DIRECTIONS FOR THIS TASK – Pictures stay out of the copy. Repeat exactly the lines from the first entry below through the line that contains "C = scene.collection", and nothing beyond.

________

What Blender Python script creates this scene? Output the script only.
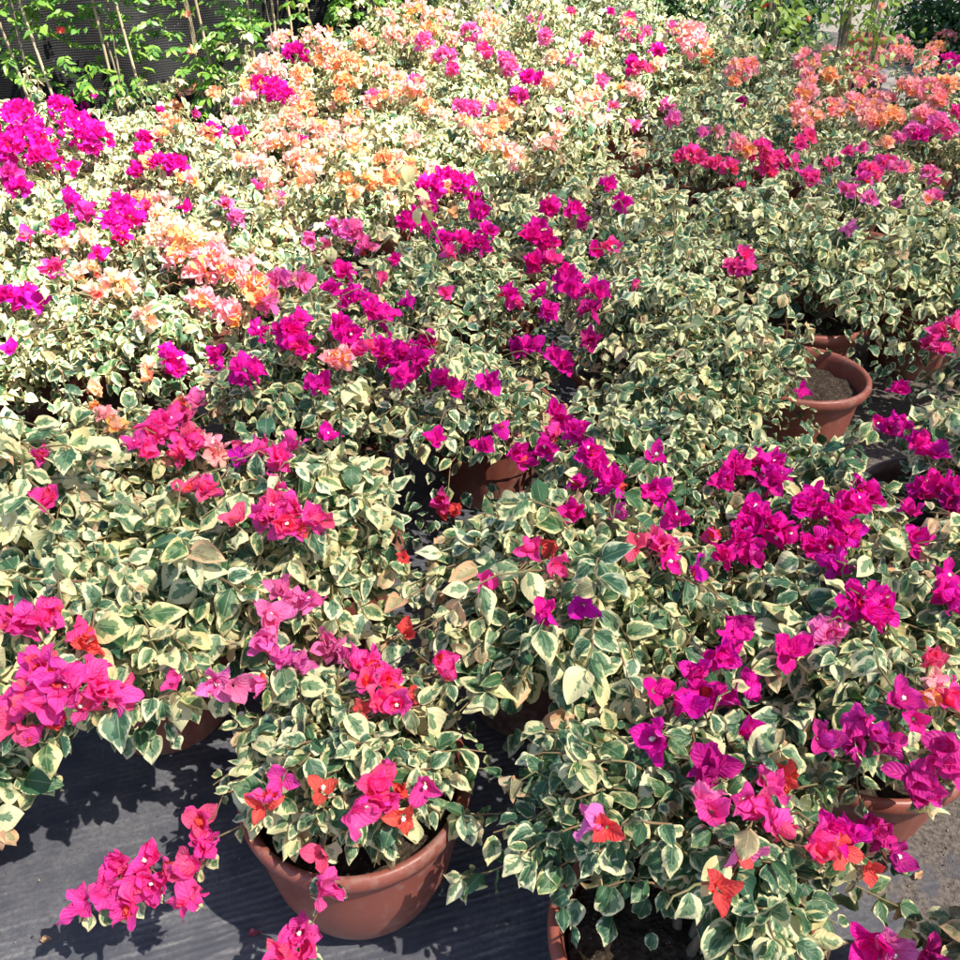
import bpy, math, random
import numpy as np

scene = bpy.context.scene
for o in list(bpy.data.objects):
    bpy.data.objects.remove(o)
C = scene.collection

# ------------------------------------------------------------------ camera
PITCH = math.radians(33.5)
CAM_H = 1.45
cam_data = bpy.data.cameras.new('camera')
cam_data.sensor_width = 36
cam_data.angle = math.radians(55)
cam_data.clip_start = 0.02
cam_data.clip_end = 400
cam = bpy.data.objects.new('camera', cam_data)
cam.location = (0, 0, CAM_H)
cam.rotation_euler = (math.radians(90) - PITCH, 0, 0)
C.objects.link(cam)
scene.camera = cam

# ------------------------------------------------------------------ light
# direction towards the sun: from the right and a little behind the viewer
SUN = np.array([0.55, -0.34, 1.0]); SUN /= np.linalg.norm(SUN)
elev = math.asin(SUN[2]); azim = math.atan2(SUN[0], SUN[1])
world = bpy.data.worlds.new('World')
scene.world = world
world.use_nodes = True
wn = world.node_tree.nodes; wl = world.node_tree.links
bg = wn['Background']
sky = wn.new('ShaderNodeTexSky')
sky.sky_type = 'NISHITA'
sky.sun_disc = False
sky.sun_elevation = elev
sky.sun_rotation = azim
wl.new(sky.outputs['Color'], bg.inputs['Color'])
bg.inputs['Strength'].default_value = 0.09
sd = bpy.data.lights.new('sun', 'SUN')
sd.energy = 5.0
sd.angle = math.radians(0.5)
sd.color = (1.0, 0.94, 0.82)
sun = bpy.data.objects.new('sun', sd)
sun.rotation_euler = (math.pi / 2 - elev, 0, math.pi - azim)
C.objects.link(sun)
scene.view_settings.view_transform = 'Standard'
scene.view_settings.look = 'None'
scene.view_settings.gamma = 1
scene.view_settings.exposure = 1.74
scene.view_settings.use_curve_mapping = False

# ------------------------------------------------------------------ projection helpers (photo pixel -> point at height z)
F = 480 / math.tan(math.radians(27.5))
def ray(x, y):
    a = (x - 480) / F; b = -(y - 480) / F
    return np.array([a, math.cos(PITCH) + b * math.sin(PITCH), -math.sin(PITCH) + b * math.cos(PITCH)])
def at(x, y, z):
    r = ray(x, y); t = (z - CAM_H) / r[2]
    return np.array([r[0] * t, r[1] * t, z])
def depth_of(p):
    return p[1] * math.cos(PITCH) - (p[2] - CAM_H) * math.sin(PITCH)

rng = np.random.default_rng(11)
random.seed(11)

# ------------------------------------------------------------------ materials
def new_mat(name):
    m = bpy.data.materials.new(name); m.use_nodes = True
    nt = m.node_tree; nt.nodes.clear()
    out = nt.nodes.new('ShaderNodeOutputMaterial')
    return m, nt, nt.nodes, nt.links, out
class G:
    """small node-graph helper"""
    def __init__(s, nt): s.n = nt.nodes; s.l = nt.links
    def put(s, sock, v):
        if hasattr(v, 'links') or hasattr(v, 'is_output'): s.l.new(v, sock)
        else: sock.default_value = v
    def math(s, op, a, b=0.0, c=0.0, clamp=False):
        n = s.n.new('ShaderNodeMath'); n.operation = op; n.use_clamp = clamp
        s.put(n.inputs[0], a); s.put(n.inputs[1], b); s.put(n.inputs[2], c)
        return n.outputs[0]
    def mix(s, f, a, b, mode='MIX'):
        n = s.n.new('ShaderNodeMix'); n.data_type = 'RGBA'; n.blend_type = mode
        s.put(n.inputs[0], f); s.put(n.inputs[6], a); s.put(n.inputs[7], b)
        return n.outputs[2]
    def step(s, v, a, b):
        n = s.n.new('ShaderNodeMapRange'); n.interpolation_type = 'SMOOTHSTEP'
        s.put(n.inputs[0], v); s.put(n.inputs[1], a); s.put(n.inputs[2], b)
        return n.outputs[0]
    def comb(s, x, y, z):
        n = s.n.new('ShaderNodeCombineXYZ'); s.put(n.inputs[0], x); s.put(n.inputs[1], y); s.put(n.inputs[2], z)
        return n.outputs[0]
    def noise(s, vec, scale, detail=2.0, rough=0.5, color=False):
        n = s.n.new('ShaderNodeTexNoise'); s.put(n.inputs['Vector'], vec)
        n.inputs['Scale'].default_value = scale; n.inputs['Detail'].default_value = detail; n.inputs['Roughness'].default_value = rough
        return n.outputs['Color' if color else 'Fac']
    def bump(s, h, strength, dist):
        n = s.n.new('ShaderNodeBump'); n.inputs['Strength'].default_value = strength; n.inputs['Distance'].default_value = dist
        s.l.new(h, n.inputs['Height']); return n.outputs[0]
    def bsdf(s, color, rough=0.5, spec=0.4, normal=None):
        n = s.n.new('ShaderNodeBsdfPrincipled'); s.put(n.inputs['Base Color'], color)
        s.put(n.inputs['Roughness'], rough); n.inputs['Specular IOR Level'].default_value = spec
        if normal is not None: s.l.new(normal, n.inputs['Normal'])
        return n.outputs[0]
    def translucent(s, surf, color, fac, out):
        t = s.n.new('ShaderNodeBsdfTranslucent'); s.put(t.inputs[0], color)
        m = s.n.new('ShaderNodeMixShader'); m.inputs[0].default_value = fac
        s.l.new(surf, m.inputs[1]); s.l.new(t.outputs[0], m.inputs[2]); s.l.new(m.outputs[0], out.inputs[0])

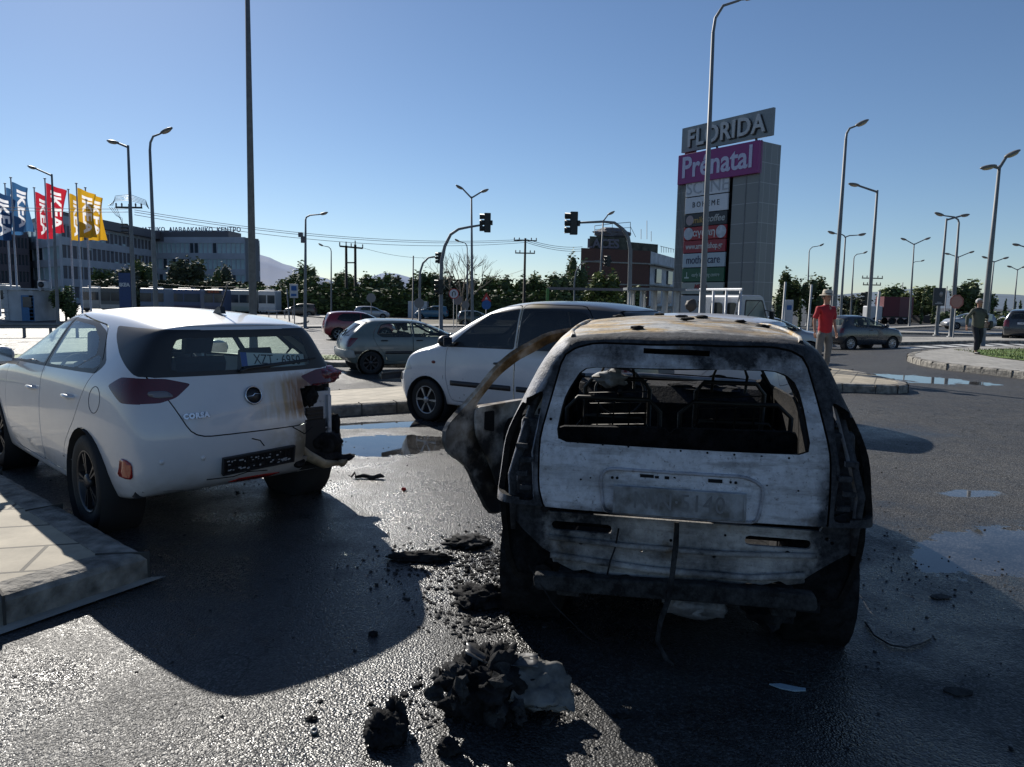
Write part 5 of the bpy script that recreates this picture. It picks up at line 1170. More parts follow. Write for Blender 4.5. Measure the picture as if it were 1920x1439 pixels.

________

TASK OUTPUT –
What Blender Python script creates this scene? Output the script only.
import bpy, math, random
import numpy as np

scene = bpy.context.scene
for o in list(bpy.data.objects):
    bpy.data.objects.remove(o)
C = scene.collection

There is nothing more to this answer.